The modern written language comes from the language of the Quran (Classical or Quranic Arabic). It is widely taught in schools, universities, and used to varying degrees in workplaces, government and the media. The two formal varieties are grouped together as Literary Arabic, which is the official language of 26 states and the liturgical language of Islam. Modern Standard Arabic largely follows the grammatical standards of Quranic Arabic and uses much of the same vocabulary. However, it has discarded some grammatical constructions and vocabulary that no longer have any counterpoint in the spoken varieties, and adopted new constructions and vocabulary from the spoken varieties. Much of the new vocabulary denotes concepts that have arisen post-Quranic, especially in modern times.

Arabic is the only surviving member of the Old North Arabian dialect group, attested in Pre-Islamic Arabic inscriptions dating back to the 4th century.
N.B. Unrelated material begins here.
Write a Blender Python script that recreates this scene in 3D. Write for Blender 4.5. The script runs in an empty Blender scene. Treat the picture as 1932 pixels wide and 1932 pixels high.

Arabic is written with the Arabic alphabet, which is an abjad script, and is written from right-to-left.

Arabic has lent many words to other languages of the Islamic world, like Persian, Turkish, Bengali, Urdu, Hindi, Malay and Hausa. During the Middle Ages, Literary Arabic was a major vehicle of culture in Europe, especially in science, mathematics and philosophy. As a result, many European languages borrowed many words from it, especially in Romance languages, particularly Spanish, Portuguese, and Sicilian, owing to both the proximity of European and Arab civilizations and 700 years of Muslim/Moorish rule in some parts of the Iberian peninsula.

Arabic has borrowed words from many languages, including Hebrew, Greek, Persian and Syriac in early centuries, Turkish in medieval times and contemporary European languages in modern times. However, the current tendency is to coin new words using the existing lexical resources of the language, or to repurpose old words, rather than directly borrowing foreign words.